C’ho c’ho c’ho c’ho… dè!
Abbiamo fatto l’uovo: un errore grammaticale cristallizzato da anni nei giornali, nei libri (perfino di narrativa), nelle didascalie televisive. È noto che “error communis facit ius” e che nell’”uso… risiede l’arbitrio, il diritto e la norma del nostro idioma”, ma è difficile non provare fastidio quando s’incappa nelle forme errate c’ho, c’hai, c’ha ecc.
Per citare il Serianni, rinomato linguista e professore universitario, accademico della Crusca e dei Lincei: “Non si può scrivere *c’ho (che corrisponderebbe a una pronuncia [‘kO])”. Cioè un’anomala resa grafica della pronuncia palatale di c seguita da h, per giunta attribuendo all’apostrofo un’inconsueta funzione diacritica.
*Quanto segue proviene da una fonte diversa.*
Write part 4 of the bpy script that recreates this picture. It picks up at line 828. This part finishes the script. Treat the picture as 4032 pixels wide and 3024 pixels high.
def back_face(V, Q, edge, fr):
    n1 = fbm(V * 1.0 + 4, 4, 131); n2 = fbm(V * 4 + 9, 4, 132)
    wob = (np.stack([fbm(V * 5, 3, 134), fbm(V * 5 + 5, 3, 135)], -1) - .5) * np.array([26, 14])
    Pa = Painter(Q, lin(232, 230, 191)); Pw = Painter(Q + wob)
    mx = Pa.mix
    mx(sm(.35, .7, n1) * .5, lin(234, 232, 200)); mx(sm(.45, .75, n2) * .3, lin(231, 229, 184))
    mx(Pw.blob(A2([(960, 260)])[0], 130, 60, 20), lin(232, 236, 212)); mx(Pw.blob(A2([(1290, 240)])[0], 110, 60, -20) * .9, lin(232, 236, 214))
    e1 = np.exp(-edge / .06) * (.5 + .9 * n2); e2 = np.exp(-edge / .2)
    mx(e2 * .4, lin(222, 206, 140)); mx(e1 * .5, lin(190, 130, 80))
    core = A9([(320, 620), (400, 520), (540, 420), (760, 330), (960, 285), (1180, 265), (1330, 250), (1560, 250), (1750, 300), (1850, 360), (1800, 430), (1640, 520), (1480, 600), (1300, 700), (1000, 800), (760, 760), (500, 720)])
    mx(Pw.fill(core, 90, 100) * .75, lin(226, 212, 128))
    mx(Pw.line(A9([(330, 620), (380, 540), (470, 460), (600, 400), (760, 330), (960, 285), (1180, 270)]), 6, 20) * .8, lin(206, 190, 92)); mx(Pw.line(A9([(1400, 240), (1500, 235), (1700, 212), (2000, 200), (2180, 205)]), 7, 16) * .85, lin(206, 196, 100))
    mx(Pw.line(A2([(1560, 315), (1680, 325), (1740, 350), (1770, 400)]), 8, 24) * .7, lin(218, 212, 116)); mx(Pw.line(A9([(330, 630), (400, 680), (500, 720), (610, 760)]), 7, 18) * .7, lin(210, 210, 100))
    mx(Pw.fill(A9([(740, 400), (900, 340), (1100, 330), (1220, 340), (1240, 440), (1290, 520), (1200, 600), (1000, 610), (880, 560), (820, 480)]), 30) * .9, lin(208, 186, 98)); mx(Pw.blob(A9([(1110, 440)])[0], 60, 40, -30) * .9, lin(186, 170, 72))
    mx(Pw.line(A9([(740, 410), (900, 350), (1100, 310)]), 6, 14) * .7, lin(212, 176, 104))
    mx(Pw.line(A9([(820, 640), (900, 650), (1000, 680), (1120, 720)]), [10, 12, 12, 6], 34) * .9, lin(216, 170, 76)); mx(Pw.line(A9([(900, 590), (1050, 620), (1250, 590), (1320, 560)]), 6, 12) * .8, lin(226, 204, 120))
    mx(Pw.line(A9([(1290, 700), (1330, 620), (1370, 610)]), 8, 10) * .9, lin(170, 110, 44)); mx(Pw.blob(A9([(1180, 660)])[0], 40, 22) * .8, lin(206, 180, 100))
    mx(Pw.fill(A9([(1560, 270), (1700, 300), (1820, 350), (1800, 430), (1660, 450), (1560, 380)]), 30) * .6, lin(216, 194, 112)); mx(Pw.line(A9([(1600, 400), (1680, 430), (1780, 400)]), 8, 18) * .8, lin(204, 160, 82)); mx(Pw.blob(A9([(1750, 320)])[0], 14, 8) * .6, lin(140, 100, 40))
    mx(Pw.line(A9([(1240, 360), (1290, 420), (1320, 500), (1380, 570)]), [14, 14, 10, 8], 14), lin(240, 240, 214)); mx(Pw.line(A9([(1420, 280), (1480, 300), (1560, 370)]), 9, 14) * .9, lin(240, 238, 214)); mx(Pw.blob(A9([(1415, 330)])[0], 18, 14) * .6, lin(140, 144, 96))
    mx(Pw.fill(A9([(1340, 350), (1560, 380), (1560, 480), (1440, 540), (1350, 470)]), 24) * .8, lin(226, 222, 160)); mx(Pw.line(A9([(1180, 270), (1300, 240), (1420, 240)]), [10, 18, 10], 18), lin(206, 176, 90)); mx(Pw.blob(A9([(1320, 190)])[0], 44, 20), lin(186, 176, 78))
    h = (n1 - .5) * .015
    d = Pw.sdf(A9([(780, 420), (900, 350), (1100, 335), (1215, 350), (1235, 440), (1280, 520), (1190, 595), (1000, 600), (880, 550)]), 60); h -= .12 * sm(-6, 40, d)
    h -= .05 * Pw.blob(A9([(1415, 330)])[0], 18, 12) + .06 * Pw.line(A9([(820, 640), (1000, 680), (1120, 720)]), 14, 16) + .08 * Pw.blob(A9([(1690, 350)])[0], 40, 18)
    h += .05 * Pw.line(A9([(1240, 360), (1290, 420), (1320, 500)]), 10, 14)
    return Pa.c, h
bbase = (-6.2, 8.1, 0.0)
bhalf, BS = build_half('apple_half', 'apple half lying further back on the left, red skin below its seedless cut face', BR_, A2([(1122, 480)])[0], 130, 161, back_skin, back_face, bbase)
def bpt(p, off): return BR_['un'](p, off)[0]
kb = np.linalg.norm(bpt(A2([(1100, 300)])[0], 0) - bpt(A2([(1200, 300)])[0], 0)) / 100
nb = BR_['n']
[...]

Ribadisce il Sabatini, professore universitario e presidente onorario dell’Accademia della Crusca, che l’uso di c’ho sia “decisamente inaccettabile”. Nonostante il De Mauro ne registri l’uso nell’omonimo vocabolario, senza spiegare che si tratti invece di un abuso.
Che fare dunque?
Evitare di fare l’uovo con la forma c’ho, c’ho, c’ho, c’ho… Ma evitare anche c’ha, c’hanno, c’abbiamo, c’avemo, c’avete, c’avevo ecc. Se si vuole riprodurre il parlato, è possibile usare ciò, ciài, cià, come ad esempio ha fatto Gadda.
In ambiti più elevati, ci si può avvalere della forma cj ho, come spiega l’Accademia della Crusca: “L’impiego della lettera j con funzione diacritica è sì anomalo, ma ha i pregi di non ingenerare equivoci e di non apparire ingombrante oltre misura”.
Oppure si può usare la grafia c(i) ho che, per quanto artificiosa, trascrive esattamente il parlato.
I “gallinismi” non paiono dunque necessari, specie a chi intende fare il mestiere di scrivere. D’altronde, come notava K.Kraus : “La gente non riesce a capire il tedesco; e in giornalesco io non riesco a dirglielo”.